7. A method as recited in claim 1, wherein the waterproof adhesive comprises a polyurethane waterproof glue.

8. A method as recited in claim 1, wherein the aqueous medium used to soak the sound board does not comprise an adhesive.

9. A method for constructing a musical instrument of a type having a sound board and an underlying supporting structure, the method comprising:

forming the underlying supporting structure, whereby the underlying supporting structure defines one or more voids to be covered by the sound board and a cross member brace extending across at least one of the one or more voids;

forming the sound board from a wood material into a desired shape and size;

soaking the sound board in water until the sound board has absorbed a desired amount of water and has expanded a desired amount thereby;

affixing the soaked sound board to the underlying support structure using a waterproof adhesive before the soaked sound board has dried, whereby the soaked sound board covers the one or more voids in the underlying supporting structure but is removed from, does not contact, and is not affixed to at least a portion of the cross member brace; and

drying the soaked sound board after the adhesive has cured and establishing tension in the sound board across the one or more voids in the underlying supporting structure by drying the sound board.

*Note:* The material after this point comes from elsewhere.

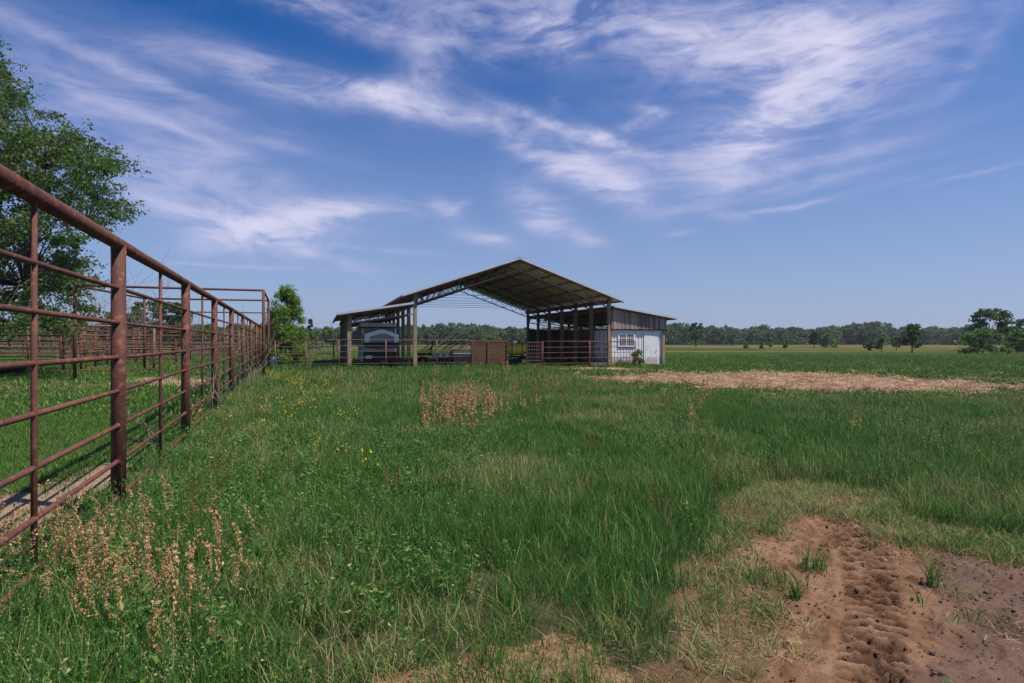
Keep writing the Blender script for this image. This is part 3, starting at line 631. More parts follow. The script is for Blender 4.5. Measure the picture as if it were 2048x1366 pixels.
# welds and mottled paint come from the material; overhead frame over the alley beside the fence
fr = thing('overhead_pipe_frame', 'high oxide red pipe frame over the alley beyond the near fence', 'pipe frame', (0, 0, 0))
A1, A2 = P(527, 581, 24.9), P(537, 601, 31.0); A3 = P(551, 626, 44.9); B1 = P(150, 571, 23.2); B2 = P(289, 597, 29.4); B3 = P(380, 624, 43.5)
for q in (A1, A2, A3, B2, B3, B1): MB().tube([(q.x, q.y, -.2), tuple(q)], .062, 12).build('post', 'pipe', fr, True)
for q1, q2 in ((B1, A1), (B2, A2), (B3, A3), (A1, A2), (B1, B2)): MB().tube([q1, q2], .048, 10).build('crossbar', 'pipe', fr, True)
MB().tube([(B2.x+.35, B2.y, .35), (B2.x+.35, B2.y, 1.95)], .04, 8).build('gate_stop', 'pipe', fr)

def bf(u, v): q = barn_world(u, v); return (q.x, q.y)
fence('pipe_fence', 'low five rail rust red pipe fence in front of the white container', bf(7.46, -.9), bf(13.74, -.9), [0, 3.10, 6.28], [1.26, .93, .60, .28], 1.60, 'pipe', .042, .019, .03)
fence('pipe_fence', 'low rust red pipe fence in front of the tent camper and rake', bf(-6.6, -1.2), bf(3.0, -1.2), [2.4, 4.84, 7.62, 9.6], [1.36, 1.07, .76, .42], 1.68, 'pipe_dark', .034, .014, .022)
fence('pipe_fence', 'second low pipe fence a little behind the one left of the camper', bf(-7.6, 1.6), bf(-4.3, 1.6), [.1, 1.7, 3.2], [1.30, .9, .5], 1.60, 'pipe_dark', .04, .022, .03)
pn = thing('board_panel', 'solid brown board panel with rusty top rail fixed between the low fences', 'panel', barn_world(3.02, -1.25), BA)
pl = MB(); z = .12; k = 0
while z < 1.56: pl.box(random.uniform(-.02,.05), 2.07+random.uniform(-.03,.03), -.02-.006*(k % 2), .02, z, z+.135); z += .145; k += 1
pl.build('planks', 'plank', pn)
MB().box(-.04, 2.14, -.045, .03, 1.575, 1.66).build('top_rail', 'rust', pn)
for x in (.0, .93, 2.1): MB().box(x-.035, x+.035, -.085, -.03, 0, 1.55).build('batten', 'timber_dark', pn)
MB().beam((-.02,.1,1.48),(-.75,.1,1.22),.10,.12).build('brace', 'rust', pn)
wp = thing('wire_gate', 'narrow pale wire mesh gate between board panel fence line and container fence', 'gate', barn_world(6.45, -.9), BA)
MB().tube([(0,0,.0),(0,0,1.58)], .03, 8).tube([(.94,0,.2),(.94,0,1.55)], .02, 8).tube([(0,0,1.55),(.94,0,1.55)], .022, 8).tube([(0,0,.25),(.94,0,.25)], .022, 8).build('gate_frame', 'rust', wp)
g_ = MB()
for i in range(1, 6): g_.tube([(i*.157,0,.25),(i*.157,0,1.55)], .008, 5)
for i in range(1, 6): g_.tube([(0,0,.25+i*.217),(.94,0,.25+i*.217)], .008, 5)
g_.build('wire_mesh', 'truss', wp)
def weedbush(name, label, x, y, h, rx, seed, n=1500, leaf=.07):
    rg = np.random.default_rng(seed); t = thing(name, label, 'bush', (x, y, 0)); c, rad, V, tone = crown_data(h, rx, .02, 16, n, leaf, rg, 'round', .42, .8)
    trunk_mesh(h, c, .02, rg, lim=14).build('stem', 'bark', t); quads('foliage', V, 'leaf_mid', t, tone)
LATE = [lambda: weedbush('weed_bush', 'leafy weed bush growing at the white container wall left of its door', *bf(14.2, -.45), .95, .42, 5), lambda: weedbush('weed_bush', 'low weeds at the foot of the white container under the barred window', *bf(13.1, -.35), .34, .55, 6, 900, .05)]
# stacked block under the fence corner
bk = MB().box(-.6,.35,-.2,.2,.08,.24).box(-.5,-.2,-.15,.15,-.02,.079).box(0,.3,-.15,.15,-.02,.079).build('concrete_block', 'wire'); bk.location = barn_world(11.5, -.5); tag(bk, 'low grey block beside the lower corner of the container', 'block')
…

10. A method as recited in claim 9, wherein the sound board is a striking surface of a cajon and the underlying support structure is a skeleton of the cajon.

11. A method as recited in claim 9, wherein the aqueous medium comprises a mixture of water and glue.

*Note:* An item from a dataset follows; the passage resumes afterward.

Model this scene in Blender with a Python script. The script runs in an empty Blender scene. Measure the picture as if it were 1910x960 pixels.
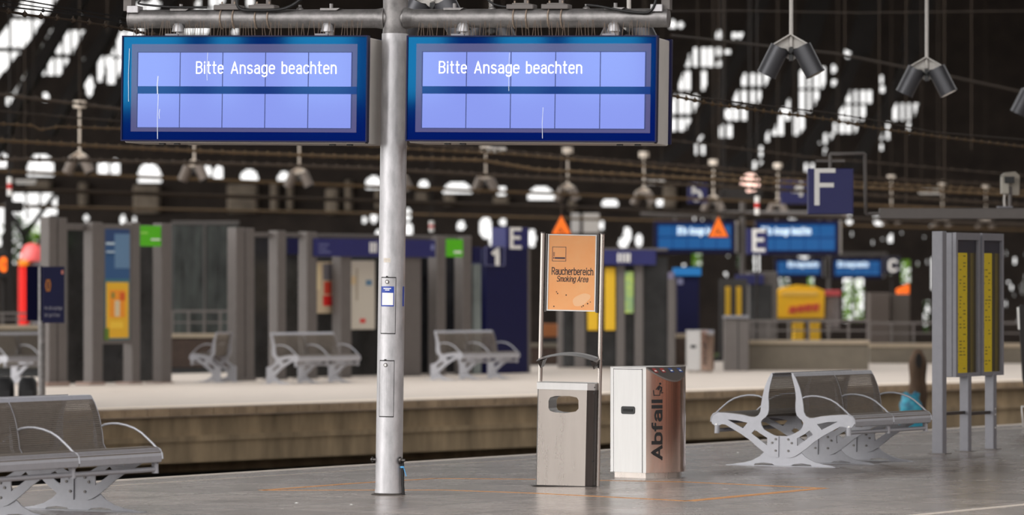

12. An instrument comprising a sound board attached to an underlying support structure according to the method as recited in claim 9.

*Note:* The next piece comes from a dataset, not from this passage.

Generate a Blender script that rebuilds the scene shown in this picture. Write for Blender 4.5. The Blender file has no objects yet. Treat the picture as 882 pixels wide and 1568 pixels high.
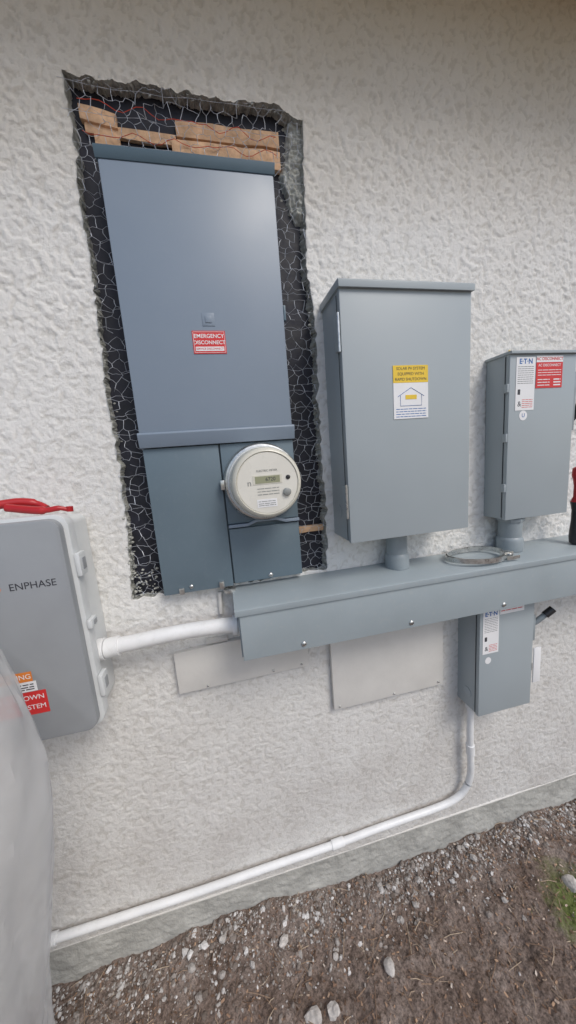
import bpy, bmesh, math, random
import numpy as np
from mathutils import Vector, Matrix
random.seed(7); rng=np.random.RandomState(11)
SC=bpy.context.scene
COL=SC.collection

# ------------------------------------------------------------------ materials
def newmat(name):
    m=bpy.data.materials.new(name); m.use_nodes=True
    nt=m.node_tree; b=nt.nodes['Principled BSDF']
    return m,nt,b
def ramp(nt,stops,src):
    r=nt.nodes.new('ShaderNodeValToRGB')
    e=r.color_ramp.elements
    while len(e)<len(stops): e.new(0.5)
    for i,(p,c) in enumerate(stops):
        e[i].position=p
        e[i].color=(c,c,c,1) if isinstance(c,(int,float)) else (*c,1)
    nt.links.new(src,r.inputs[0]); return r
def noise(nt,scale,detail=3,rough=.5,dist=0,vec=None):
    n=nt.nodes.new('ShaderNodeTexNoise')
    n.inputs['Scale'].default_value=scale;n.inputs['Detail'].default_value=detail
    n.inputs['Roughness'].default_value=rough;n.inputs['Distortion'].default_value=dist
    if vec is not None: nt.links.new(vec,n.inputs['Vector'])
    return n
def objco(nt):
    t=nt.nodes.new('ShaderNodeTexCoord'); return t.outputs['Object']
def mathn(nt,op,a,b=None):
    m=nt.nodes.new('ShaderNodeMath'); m.operation=op
    for i,v in enumerate((a,b)):
        if v is None: continue
        if isinstance(v,(int,float)): m.inputs[i].default_value=v
        else: nt.links.new(v,m.inputs[i])
    return m.outputs[0]
def simple(name,col,rough=.5,metal=0,var=.12,vs=12,bump=0,bs=60,spec=.5,dust=0,dustcol=(.5,.48,.44)):
    m,nt,b=newmat(name)
    co=objco(nt)
    n=noise(nt,vs,3,.6,0,co)
    c=np.array(col)
    r=ramp(nt,[(.3,tuple(c*(1-var))),(.7,tuple(np.minimum(c*(1+var),1)))],n.outputs['Fac'])
    out=r.outputs[0]
    if dust>0:
        n2=noise(nt,55,4,.75,.4,co)
        r2=ramp(nt,[(.54,0.0),(.75,dust)],n2.outputs['Fac'])
        mx=nt.nodes.new('ShaderNodeMixRGB'); nt.links.new(r2.outputs[0],mx.inputs[0])
        nt.links.new(out,mx.inputs[1]); mx.inputs[2].default_value=(*dustcol,1); out=mx.outputs[0]
    nt.links.new(out,b.inputs['Base Color'])
    r3=ramp(nt,[(.3,max(rough-.06,.02)),(.7,min(rough+.08,1))],n.outputs['Fac'])
    nt.links.new(r3.outputs[0],b.inputs['Roughness'])
    b.inputs['Metallic'].default_value=metal
    b.inputs['Specular IOR Level'].default_value=spec
    if bump>0:
        nb=noise(nt,bs,3 if bs>10 else 1,.6,0,co)
        bp=nt.nodes.new('ShaderNodeBump'); bp.inputs['Strength'].default_value=1; bp.inputs['Distance'].default_value=bump
        nt.links.new(nb.outputs['Fac'],bp.inputs['Height']); nt.links.new(bp.outputs[0],b.inputs['Normal'])
    return m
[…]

13. An instrument as recited in claim 12, wherein the instrument is selected from the group consisting of:

a cajon;

a guitar;

a violin;

a viola;

a cello;

a string bass;

a harp;

a piano; and

a lute.

14. An instrument as recited in claim 12, wherein the instrument is a cajon.

15. A method for constructing a musical instrument of a type having a sound board and an underlying support structure, the method comprising:

forming a skeleton defining an exterior edge of a panel of the musical instrument and a sound-board-contacting surface of the skeleton, and further defining one or more openings to be covered by the sound board;

forming a cross member brace extending across at least one of the one or more openings;

forming the sound board from a wood material into a desired shape and size conforming to the exterior edge of the panel of the musical instrument;

soaking the sound board in an aqueous medium until the sound board has absorbed a desired amount of liquid and has expanded a desired amount thereby;

affixing the soaked sound board to the skeleton using a waterproof adhesive before the soaked sound board has dried, whereby the soaked sound board covers the one or more openings defined by the skeleton but is removed from, does not contact, and is not affixed to at least a portion of the cross member brace; and

drying the soaked sound board after the adhesive has cured and establishing tension in the sound board across the one or more openings defined by the skeleton by drying the sound board.

16. A method as recited in claim 15, wherein the skeleton is formed to define a cross member brace extending across at least one of the one or more openings, the method further comprising removing material from a side of the cross member brace proximate the sound board such that when the sound board is affixed to the skeleton, the sound board does not contact the cross member brace.

17. A method as recited in claim 15, wherein resonant properties of the sound board after drying are controlled by one or more of selecting one or more wood materials for the sound board, varying the amount of soaking of the sound board prior to affixation of the sound board to the skeleton, controlling the amount of expansion during soaking by pretreating the sound board prior to soaking, orienting one or more layers of the sound board relative to the skeleton or other layers of the sound board, and adding glue to the aqueous medium used for soaking the sound board.

18. A method as recited in claim 15, wherein the sound board is a striking surface of a cajon.

19. A method as recited in claim 15, wherein the aqueous medium comprises a mixture of water and glue.